P., dont l’identité a été volontairement préservée, est un chercheur s’intéressant aux effets des pesticides sur la santé humaine. Il est finement surveillé par l’industrie chimique, tout comme des centaines d’autres personnes critiques envers l’agriculture intensive. Sa vie personnelle et professionnelle n’ont plus de secret pour eux, grâce à une plateforme privée en ligne.
Cette plateforme, détenue par les dirigeants des principales entreprises de pesticides et de biotechnologies, contient une base de données massive de personnes jugées « critiques » de l’agriculture intensive qui utilise abondamment les produits chimiques et les organismes génétiquement modifiés.
Tous les aspects de leur vie sont scrutés sans la moindre discrétion. Des informations privées, sur la famille, les revenus, les antécédents judiciaires possibles et même les opinions politiques sont réunies dans cette base de données.
Selon des documents internes obtenus par Lighthouse Reports et partagés avec Le Monde et plusieurs médias internationaux, plus de 500 scientifiques, écologistes, journalistes ou experts de l’ONU sont fichés sur cette plateforme nommée « Bonus Eventus ». Cette base de données semble plus détaillée et plus sulfureuse que le « fichier Monsanto », révélé en 2019 par France 2 et Le Monde. Cette masse d’informations est prête à être utilisée pour nuire, discréditer ou déstabiliser ses cibles.
L’agence de relations publiques Fleishman-Hillard, représentant l’entreprise agrochimique, avait répertorié plus de 200 personnalités distinctes en France, notamment des leaders politiques, des scientifiques, des journalistes et des militants. Ces individus étaient classés selon leur opinion sur les produits Monsanto et leur influence sur le débat public.
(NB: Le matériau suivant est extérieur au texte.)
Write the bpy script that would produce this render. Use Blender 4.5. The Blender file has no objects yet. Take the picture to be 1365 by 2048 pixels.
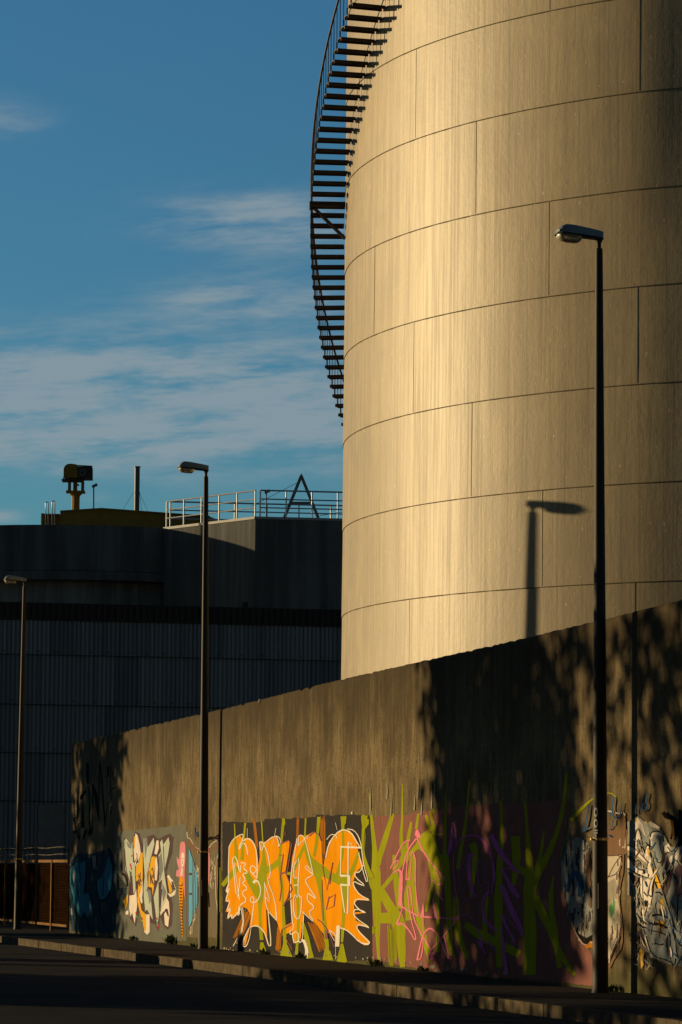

Le dossier d' »informations contextuelles sur les personnalités critiques » créé par Bonus Eventus s’étend encore plus loin. Quelques journalistes ayant une expertise en matière d’investigation étaient conscients de cette plate-forme, mais jusqu’à présent, aucun n’a réussi à accéder à cette boîte secrète de la guerre de l’information lancée par les industries de l’agrochimie et des biotechnologies contre leurs adversaires présumés. L’entrée à la plateforme est gérée par un nom d’utilisateur et un mot de passe fournis par v-Fluence, la petite entreprise de gestion de la réputation qui supervise le système, spécialisée dans la défense des intérêts dans le secteur agro-industriel. L’attribution des comptes sur Bonus Eventus est sélective et se fait par cooptation. D’après nos sources, environ mille individus ont leur accès à ce club exclusif, entièrement dédié à la défense de l’agriculture industrielle.